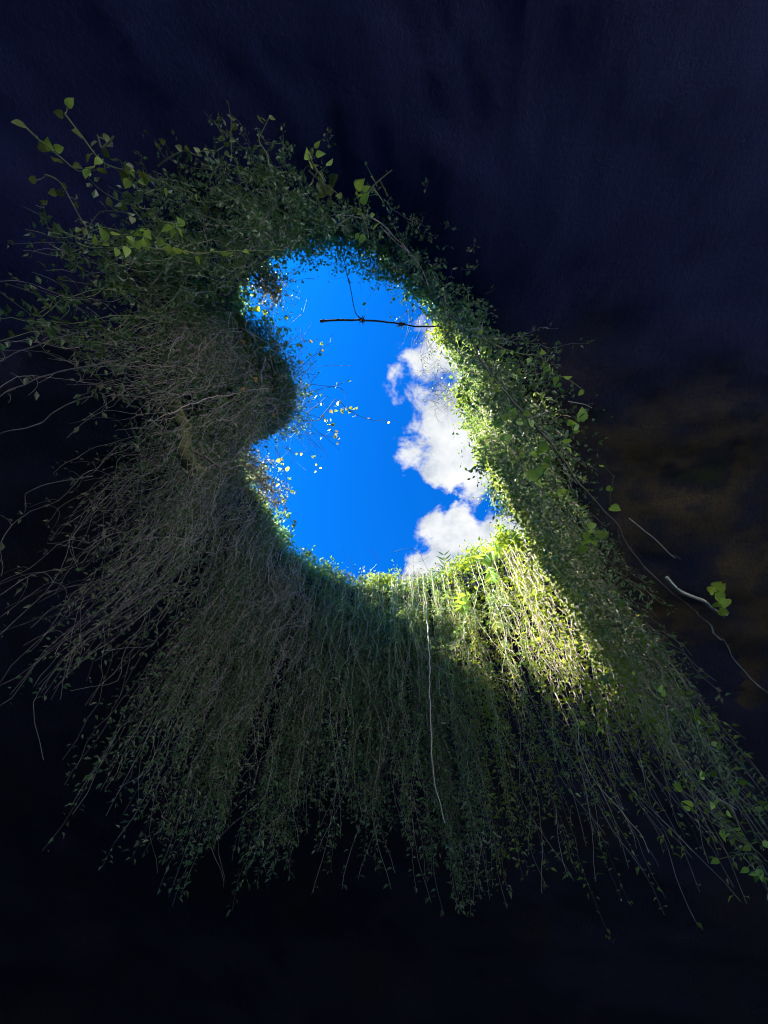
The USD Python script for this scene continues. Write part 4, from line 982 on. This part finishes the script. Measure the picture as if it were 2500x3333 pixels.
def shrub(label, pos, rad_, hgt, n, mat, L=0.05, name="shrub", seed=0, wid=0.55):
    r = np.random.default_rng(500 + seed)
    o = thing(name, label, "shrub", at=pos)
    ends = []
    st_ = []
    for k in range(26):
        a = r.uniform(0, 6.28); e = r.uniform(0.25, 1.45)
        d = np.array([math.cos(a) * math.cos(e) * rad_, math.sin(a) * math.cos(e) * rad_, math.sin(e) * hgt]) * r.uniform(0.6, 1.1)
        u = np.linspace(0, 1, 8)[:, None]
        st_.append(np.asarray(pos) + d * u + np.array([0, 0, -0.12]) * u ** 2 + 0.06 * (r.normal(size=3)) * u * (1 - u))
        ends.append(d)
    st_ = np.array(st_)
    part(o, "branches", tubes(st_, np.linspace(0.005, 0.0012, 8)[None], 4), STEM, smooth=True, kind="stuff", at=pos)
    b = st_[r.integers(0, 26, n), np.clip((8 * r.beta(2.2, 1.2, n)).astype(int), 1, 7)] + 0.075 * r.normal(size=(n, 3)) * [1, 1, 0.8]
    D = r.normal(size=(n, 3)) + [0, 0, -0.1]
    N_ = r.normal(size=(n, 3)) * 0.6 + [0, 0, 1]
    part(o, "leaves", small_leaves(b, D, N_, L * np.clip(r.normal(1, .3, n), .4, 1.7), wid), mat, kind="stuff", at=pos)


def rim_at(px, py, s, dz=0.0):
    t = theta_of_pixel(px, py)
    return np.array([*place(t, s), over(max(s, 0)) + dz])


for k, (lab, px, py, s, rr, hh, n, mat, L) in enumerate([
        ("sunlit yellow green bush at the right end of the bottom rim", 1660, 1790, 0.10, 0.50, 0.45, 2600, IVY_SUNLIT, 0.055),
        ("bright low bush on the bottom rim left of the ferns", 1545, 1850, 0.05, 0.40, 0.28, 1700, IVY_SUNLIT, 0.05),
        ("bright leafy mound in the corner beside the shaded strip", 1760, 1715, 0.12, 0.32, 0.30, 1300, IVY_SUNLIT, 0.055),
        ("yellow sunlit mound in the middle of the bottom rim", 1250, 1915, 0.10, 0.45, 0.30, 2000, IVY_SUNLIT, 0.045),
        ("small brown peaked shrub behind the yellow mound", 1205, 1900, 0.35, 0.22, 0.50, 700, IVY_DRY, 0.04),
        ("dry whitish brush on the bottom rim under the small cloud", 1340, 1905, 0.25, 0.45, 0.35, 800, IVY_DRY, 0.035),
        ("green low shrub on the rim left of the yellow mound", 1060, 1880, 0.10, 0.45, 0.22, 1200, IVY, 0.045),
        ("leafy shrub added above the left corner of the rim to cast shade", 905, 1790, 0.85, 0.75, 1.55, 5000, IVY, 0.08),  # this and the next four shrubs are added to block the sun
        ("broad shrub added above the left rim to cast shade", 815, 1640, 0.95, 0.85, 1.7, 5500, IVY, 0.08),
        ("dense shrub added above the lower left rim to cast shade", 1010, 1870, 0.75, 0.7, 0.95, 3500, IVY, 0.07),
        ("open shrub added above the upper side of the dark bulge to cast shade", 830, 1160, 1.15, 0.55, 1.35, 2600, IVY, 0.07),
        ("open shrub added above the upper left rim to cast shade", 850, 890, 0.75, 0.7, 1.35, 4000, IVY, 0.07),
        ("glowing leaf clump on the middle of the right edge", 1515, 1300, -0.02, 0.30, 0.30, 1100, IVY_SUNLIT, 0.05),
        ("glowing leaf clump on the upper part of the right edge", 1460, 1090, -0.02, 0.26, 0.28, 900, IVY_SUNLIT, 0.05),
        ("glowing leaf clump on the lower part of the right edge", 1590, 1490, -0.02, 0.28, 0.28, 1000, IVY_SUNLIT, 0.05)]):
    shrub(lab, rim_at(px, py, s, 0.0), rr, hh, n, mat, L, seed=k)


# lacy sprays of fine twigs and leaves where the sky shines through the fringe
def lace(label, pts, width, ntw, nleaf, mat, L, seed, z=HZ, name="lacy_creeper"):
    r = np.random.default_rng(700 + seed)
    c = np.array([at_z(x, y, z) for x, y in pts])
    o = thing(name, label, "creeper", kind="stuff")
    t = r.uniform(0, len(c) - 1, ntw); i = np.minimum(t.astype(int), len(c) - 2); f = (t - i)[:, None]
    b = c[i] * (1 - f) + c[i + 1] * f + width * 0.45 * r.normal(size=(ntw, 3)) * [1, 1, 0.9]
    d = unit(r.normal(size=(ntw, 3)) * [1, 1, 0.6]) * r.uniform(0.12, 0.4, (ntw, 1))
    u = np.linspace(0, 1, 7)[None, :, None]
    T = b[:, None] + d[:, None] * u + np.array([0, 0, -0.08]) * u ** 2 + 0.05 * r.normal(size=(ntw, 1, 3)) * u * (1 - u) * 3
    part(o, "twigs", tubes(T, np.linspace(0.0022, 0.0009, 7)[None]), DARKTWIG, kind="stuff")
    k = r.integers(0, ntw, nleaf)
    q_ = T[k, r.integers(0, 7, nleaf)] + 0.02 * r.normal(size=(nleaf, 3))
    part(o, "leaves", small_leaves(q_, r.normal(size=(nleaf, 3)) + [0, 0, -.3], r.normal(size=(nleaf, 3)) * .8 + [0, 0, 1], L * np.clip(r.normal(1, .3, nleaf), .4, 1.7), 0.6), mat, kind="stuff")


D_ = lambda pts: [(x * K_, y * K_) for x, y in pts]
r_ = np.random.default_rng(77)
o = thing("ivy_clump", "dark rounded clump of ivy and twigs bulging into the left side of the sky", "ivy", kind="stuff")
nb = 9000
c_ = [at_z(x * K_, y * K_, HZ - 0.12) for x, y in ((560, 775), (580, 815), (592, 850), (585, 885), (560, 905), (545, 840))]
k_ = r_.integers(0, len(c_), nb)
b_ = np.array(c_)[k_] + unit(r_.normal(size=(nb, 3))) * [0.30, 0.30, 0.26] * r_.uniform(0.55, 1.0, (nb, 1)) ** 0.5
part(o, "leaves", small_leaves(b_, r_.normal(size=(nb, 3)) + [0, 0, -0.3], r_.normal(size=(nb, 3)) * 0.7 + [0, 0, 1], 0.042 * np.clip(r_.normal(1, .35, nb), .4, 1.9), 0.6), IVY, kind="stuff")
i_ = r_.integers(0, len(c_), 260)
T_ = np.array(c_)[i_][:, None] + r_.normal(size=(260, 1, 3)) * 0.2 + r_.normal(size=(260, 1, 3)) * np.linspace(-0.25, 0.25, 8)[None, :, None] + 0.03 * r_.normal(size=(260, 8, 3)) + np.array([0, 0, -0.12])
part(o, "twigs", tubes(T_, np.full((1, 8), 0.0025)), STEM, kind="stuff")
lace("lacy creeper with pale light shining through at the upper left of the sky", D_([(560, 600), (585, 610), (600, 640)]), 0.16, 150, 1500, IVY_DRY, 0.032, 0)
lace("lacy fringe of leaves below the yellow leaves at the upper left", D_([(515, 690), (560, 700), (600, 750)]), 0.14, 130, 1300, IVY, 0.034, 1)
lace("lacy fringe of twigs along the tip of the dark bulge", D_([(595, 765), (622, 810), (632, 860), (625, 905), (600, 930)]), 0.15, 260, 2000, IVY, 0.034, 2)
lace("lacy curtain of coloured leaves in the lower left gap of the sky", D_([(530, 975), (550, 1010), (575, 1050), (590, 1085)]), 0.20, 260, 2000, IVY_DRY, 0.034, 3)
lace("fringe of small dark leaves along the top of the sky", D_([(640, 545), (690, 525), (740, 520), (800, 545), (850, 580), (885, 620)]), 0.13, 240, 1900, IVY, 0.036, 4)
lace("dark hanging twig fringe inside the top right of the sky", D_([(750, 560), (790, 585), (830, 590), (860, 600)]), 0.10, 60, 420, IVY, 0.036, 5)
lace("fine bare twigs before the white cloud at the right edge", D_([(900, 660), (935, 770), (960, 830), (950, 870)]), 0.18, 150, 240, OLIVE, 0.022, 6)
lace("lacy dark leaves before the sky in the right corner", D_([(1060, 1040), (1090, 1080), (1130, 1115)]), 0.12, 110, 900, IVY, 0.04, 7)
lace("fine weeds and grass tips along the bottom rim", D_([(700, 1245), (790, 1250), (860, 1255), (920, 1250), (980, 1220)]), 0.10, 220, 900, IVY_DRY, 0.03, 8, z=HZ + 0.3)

== == ==

### Task brief:
From the data, pick out every line that includes "part".

### Task answer:
The USD Python script for this scene continues. Write part 4, from line 982 on. This part finishes the script. Measure the picture as if it were 2500x3333 pixels.
    part(o, "branches", tubes(st_, np.linspace(0.005, 0.0012, 8)[None], 4), STEM, smooth=True, kind="stuff", at=pos)
    part(o, "leaves", small_leaves(b, D, N_, L * np.clip(r.normal(1, .3, n), .4, 1.7), wid), mat, kind="stuff", at=pos)
        ("glowing leaf clump on the upper part of the right edge", 1460, 1090, -0.02, 0.26, 0.28, 900, IVY_SUNLIT, 0.05),
        ("glowing leaf clump on the lower part of the right edge", 1590, 1490, -0.02, 0.28, 0.28, 1000, IVY_SUNLIT, 0.05)]):
    part(o, "twigs", tubes(T, np.linspace(0.0022, 0.0009, 7)[None]), DARKTWIG, kind="stuff")
    part(o, "leaves", small_leaves(q_, r.normal(size=(nleaf, 3)) + [0, 0, -.3], r.normal(size=(nleaf, 3)) * .8 + [0, 0, 1], L * np.clip(r.normal(1, .3, nleaf), .4, 1.7), 0.6), mat, kind="stuff")
part(o, "leaves", small_leaves(b_, r_.normal(size=(nb, 3)) + [0, 0, -0.3], r_.normal(size=(nb, 3)) * 0.7 + [0, 0, 1], 0.042 * np.clip(r_.normal(1, .35, nb), .4, 1.9), 0.6), IVY, kind="stuff")
part(o, "twigs", tubes(T_, np.full((1, 8), 0.0025)), STEM, kind="stuff")